Experts say Russia's once-vaunted military has been bogged down by dogged resistance, logistical problems and low morale, and has turned to long-range bombardment in the hope of breaking Ukrainian resolve.

Heavy exchanges of shelling could be heard from Irpin, and plumes of black smoke rose into the air, an AFP team at the scene said.

Kyiv Mayor Vitali Klitschko said on Wednesday that "almost all of Irpin is already under the control of Ukrainian soldiers" after battles with Russian troops.

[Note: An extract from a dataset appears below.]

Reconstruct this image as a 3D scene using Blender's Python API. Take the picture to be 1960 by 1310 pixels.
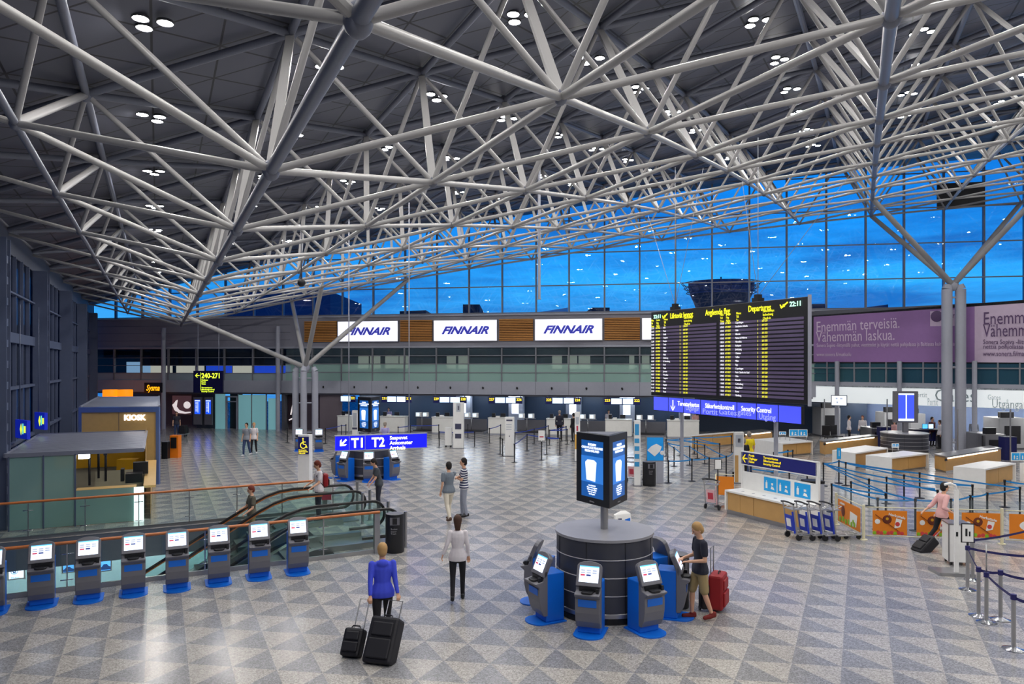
import bpy, bmesh, math, random
from mathutils import Vector as V, Matrix as M
random.seed(7)
for o in list(bpy.data.objects): bpy.data.objects.remove(o)
sc = bpy.context.scene
C = sc.collection
# ---------------------------------------------------------------- camera
F = 1400.0; CX = 980.0; HY = 698.0; H = 4.8
cd = bpy.data.cameras.new('camera'); cam = bpy.data.objects.new('camera', cd); C.objects.link(cam)
cam.location = (0, 0, H); cam.rotation_euler = (math.pi/2, 0, 0)
cd.sensor_fit = 'HORIZONTAL'; cd.sensor_width = 36; cd.lens = 36*F/1960
cd.shift_x = 0; cd.shift_y = (HY-655)/1960; cd.clip_end = 2000
sc.camera = cam
sc.view_settings.view_transform = 'Standard'; sc.view_settings.look = 'None'
sc.view_settings.exposure = 0.3; sc.view_settings.gamma = 1; sc.view_settings.use_curve_mapping = False
# ---------------------------------------------------------------- world: evening sky
w = bpy.data.worlds.new('evening_sky'); sc.world = w; w.use_nodes = True
nt = w.node_tree; N = nt.nodes; L = nt.links; N.clear()
tc = N.new('ShaderNodeTexCoord'); sep = N.new('ShaderNodeSeparateXYZ'); L.new(tc.outputs['Generated'], sep.inputs[0])
mr = N.new('ShaderNodeMapRange'); mr.inputs[1].default_value = 0.0; mr.inputs[2].default_value = 0.34
L.new(sep.outputs['Z'], mr.inputs[0])
cr = N.new('ShaderNodeValToRGB'); L.new(mr.outputs[0], cr.inputs[0])
cr.color_ramp.elements[0].position = 0.0; cr.color_ramp.elements[0].color = (.045, .22, .48, 1)
cr.color_ramp.elements[1].position = 1.0; cr.color_ramp.elements[1].color = (0, .085, .40, 1)
e_ = cr.color_ramp.elements.new(.3); e_.color = (.018, .27, .66, 1)
e_ = cr.color_ramp.elements.new(.6); e_.color = (.002, .17, .60, 1)
mp = N.new('ShaderNodeMapping'); mp.inputs['Scale'].default_value = (2.2, 2.2, 16); mp.inputs['Rotation'].default_value = (0, .12, 0)
L.new(tc.outputs['Generated'], mp.inputs[0])
nz = N.new('ShaderNodeTexNoise'); nz.inputs['Scale'].default_value = 1.6; nz.inputs['Detail'].default_value = 6; nz.inputs['Roughness'].default_value = .6
L.new(mp.outputs[0], nz.inputs[0])
cr2 = N.new('ShaderNodeValToRGB'); L.new(nz.outputs['Fac'], cr2.inputs[0])
cr2.color_ramp.elements[0].position = .38; cr2.color_ramp.elements[0].color = (0, 0, 0, 1)
cr2.color_ramp.elements[1].position = .62; cr2.color_ramp.elements[1].color = (.9, .9, .9, 1)
mx = N.new('ShaderNodeMixRGB'); L.new(cr2.outputs[0], mx.inputs[0]); L.new(cr.outputs[0], mx.inputs[1]); mx.inputs[2].default_value = (.006, .09, .34, 1)
bg = N.new('ShaderNodeBackground'); bg.inputs[1].default_value = 1.5
L.new(mx.outputs[0], bg.inputs[0]); wo = N.new('ShaderNodeOutputWorld'); L.new(bg.outputs[0], wo.inputs[0])
LAMP_E = 215.0     # radiance of the round downlight lenses (the hall's own lamps)
# ---------------------------------------------------------------- helpers
def fl(px, py, z=0.0):
    Y = F*(H-z)/(py-HY); return V(((px-CX)*Y/F, Y, z))
def at(px, py, Y): return V(((px-CX)*Y/F, Y, H-(py-HY)*Y/F))
WS = .19; WK = math.sqrt(1+WS*WS)
WU = V((1, -WS, 0))/WK; WN = V((-WS, -1, 0))/WK; WO = V((0, 50.4, 0))
def wall(px, py, off=0.0):           # a point on the back wall's plane, off metres in front of it
    Y = (50.4-off*WK)/(1+WS*(px-CX)/F); return at(px, py, Y)
def wl(px, py, off=0.0):
    p = wall(px, py, off); return ((p-WO).dot(WU), p.z)
WM = M.Translation(WO) @ M(((WU.x, -WN.x, 0, 0), (WU.y, -WN.y, 0, 0), (0, 0, 1, 0), (0, 0, 0, 1)))   # local x along, y away, z up
MATS = {}
def mat(name, col, rough=.5, metal=0.0, emit=0.0, var=.06, vscale=6.0, spec=None, coat=0, ecol=None, bump=0):
    if name in MATS: return MATS[name]
    m = bpy.data.materials.new(name); m.use_nodes = True; nt = m.node_tree; b = nt.nodes['Principled BSDF']
    b.inputs['Roughness'].default_value = rough; b.inputs['Metallic'].default_value = metal
    if spec is not None: b.inputs['Specular IOR Level'].default_value = spec
    if coat: b.inputs['Coat Weight'].default_value = coat
    if emit:
        b.inputs['Emission Color'].default_value = tuple(ecol or col)+(1,); b.inputs['Emission Strength'].default_value = emit
    b.inputs['Base Color'].default_value = tuple(col)+(1,)
    if var and not emit:
        t = nt.nodes.new('ShaderNodeTexCoord'); n = nt.nodes.new('ShaderNodeTexNoise'); n.inputs['Scale'].default_value = vscale; n.inputs['Detail'].default_value = 3
        r = nt.nodes.new('ShaderNodeMixRGB'); r.blend_type = 'MIX'
        r.inputs[1].default_value = tuple(c*(1-var) for c in col)+(1,); r.inputs[2].default_value = tuple(min(1, c*(1+var)) for c in col)+(1,)
        nt.links.new(t.outputs['Object'], n.inputs[0]); nt.links.new(n.outputs['Fac'], r.inputs[0]); nt.links.new(r.outputs[0], b.inputs['Base Color'])
        if bump:
            bp = nt.nodes.new('ShaderNodeBump'); bp.inputs['Strength'].default_value = bump; nt.links.new(n.outputs['Fac'], bp.inputs['Height']); nt.links.new(bp.outputs[0], b.inputs['Normal'])
    MATS[name] = m; return m
def srgb(r, g, b):
    f = lambda c: (c/255/12.92 if c <= 10 else ((c/255+.055)/1.055)**2.4)
    return (f(r), f(g), f(b))
def glass(name, tint=(.8, .95, .9), refl=1.0, rough=0.0, density=.12, frost=None):
    if name in MATS: return MATS[name]
    m = bpy.data.materials.new(name); m.use_nodes = True; nt = m.node_tree; nt.nodes.clear()
    o = nt.nodes.new('ShaderNodeOutputMaterial'); fr = nt.nodes.new('ShaderNodeFresnel'); fr.inputs[0].default_value = 1.5
    ml = nt.nodes.new('ShaderNodeMath'); ml.operation = 'MULTIPLY'; ml.inputs[1].default_value = refl; nt.links.new(fr.outputs[0], ml.inputs[0])
    tr = nt.nodes.new('ShaderNodeBsdfTransparent'); tr.inputs[0].default_value = tuple(tint)+(1,)
    gl = nt.nodes.new('ShaderNodeBsdfGlossy'); gl.inputs['Roughness'].default_value = rough
    base = tr
    if frost:
        df = nt.nodes.new('ShaderNodeBsdfDiffuse'); df.inputs[0].default_value = tuple(frost)+(1,)
        mm = nt.nodes.new('ShaderNodeMixShader'); mm.inputs[0].default_value = density
        nt.links.new(tr.outputs[0], mm.inputs[1]); nt.links.new(df.outputs[0], mm.inputs[2]); base = mm
    mi = nt.nodes.new('ShaderNodeMixShader'); nt.links.new(ml.outputs[0], mi.inputs[0]); nt.links.new(base.outputs[0], mi.inputs[1]); nt.links.new(gl.outputs[0], mi.inputs[2])
    nt.links.new(mi.outputs[0], o.inputs[0]); MATS[name] = m; return m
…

"The houses are destroyed, there are only basements left," businessman Leonid Markevych, 55, told AFP after fleeing from his house just outside Irpin.


Tarnishing Russian gold 


Coinciding with the back-to-back Brussels summits, the United States and Britain announced further sanctions against Russian individuals and entities.

But while the Moscow Stock Exchange partially reopened for the first time since the invasion, the G-7 summit in Brussels vowed new action to destabilise Russia's tottering economy.

The group of advanced economies and the EU pledged to block transactions involving the Russian central bank's gold reserves, to hamper any Moscow bid to circumvent Western sanctions, the White House said.

"The more we do that now, the more pressure we apply now, particularly on things like gold... I believe the more we can shorten the war, shorten the slaughter in Ukraine," Britain's Johnson said.

Ordinary Russians have been feeling the pinch from shortages of goods and the sudden disappearance of Western brands.

But Putin's regime has introduced draconian censorship laws to prevent independently verified news about what it calls a "special military operation".

What is clear is that Ukrainian civilians continue to bear the brunt of the war.

"There's going to have to be a further, massive scaling up of assistance within Ukraine in the coming weeks," said Michael Ryan, emergencies director for the World Health Organisation.

"I have never, myself, seen such complex needs, and so quickly in a crisis that has developed so fast," he said.